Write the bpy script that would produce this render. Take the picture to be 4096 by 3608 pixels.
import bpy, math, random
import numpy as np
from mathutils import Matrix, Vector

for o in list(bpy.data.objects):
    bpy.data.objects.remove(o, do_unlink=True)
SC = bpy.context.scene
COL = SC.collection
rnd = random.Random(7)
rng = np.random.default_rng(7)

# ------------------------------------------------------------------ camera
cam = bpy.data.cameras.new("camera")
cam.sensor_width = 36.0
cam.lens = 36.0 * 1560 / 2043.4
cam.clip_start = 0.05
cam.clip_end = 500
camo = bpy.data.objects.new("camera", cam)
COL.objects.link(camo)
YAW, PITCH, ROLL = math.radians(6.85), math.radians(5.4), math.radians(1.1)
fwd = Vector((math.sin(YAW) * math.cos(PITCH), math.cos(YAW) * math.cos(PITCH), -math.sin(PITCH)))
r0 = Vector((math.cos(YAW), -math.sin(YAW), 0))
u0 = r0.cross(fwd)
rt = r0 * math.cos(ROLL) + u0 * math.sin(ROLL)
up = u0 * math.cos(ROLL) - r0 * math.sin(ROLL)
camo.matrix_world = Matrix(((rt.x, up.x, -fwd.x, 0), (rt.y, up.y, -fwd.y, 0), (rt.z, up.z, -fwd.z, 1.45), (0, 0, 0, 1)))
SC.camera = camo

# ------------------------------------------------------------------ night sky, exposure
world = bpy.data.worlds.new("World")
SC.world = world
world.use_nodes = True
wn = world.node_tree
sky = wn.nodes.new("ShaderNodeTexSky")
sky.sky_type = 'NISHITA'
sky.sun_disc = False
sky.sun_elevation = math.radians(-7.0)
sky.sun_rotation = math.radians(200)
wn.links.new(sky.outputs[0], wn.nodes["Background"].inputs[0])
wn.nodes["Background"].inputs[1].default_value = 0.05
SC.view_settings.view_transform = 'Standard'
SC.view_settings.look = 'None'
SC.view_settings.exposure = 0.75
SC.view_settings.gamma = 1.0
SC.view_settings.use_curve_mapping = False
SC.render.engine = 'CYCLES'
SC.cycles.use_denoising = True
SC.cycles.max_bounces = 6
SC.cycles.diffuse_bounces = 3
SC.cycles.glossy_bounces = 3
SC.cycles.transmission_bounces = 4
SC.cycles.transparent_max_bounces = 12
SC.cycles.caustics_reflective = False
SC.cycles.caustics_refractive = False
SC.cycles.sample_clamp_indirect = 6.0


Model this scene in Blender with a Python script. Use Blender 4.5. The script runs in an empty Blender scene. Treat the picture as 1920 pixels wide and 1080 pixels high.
^^^^^^^^^^^^^^^^
- [GOAL OF THE EXERCISE]: Only a number is wanted: how many lines above include "picture"?

- [OUTPUT FOR THIS TASK]: 2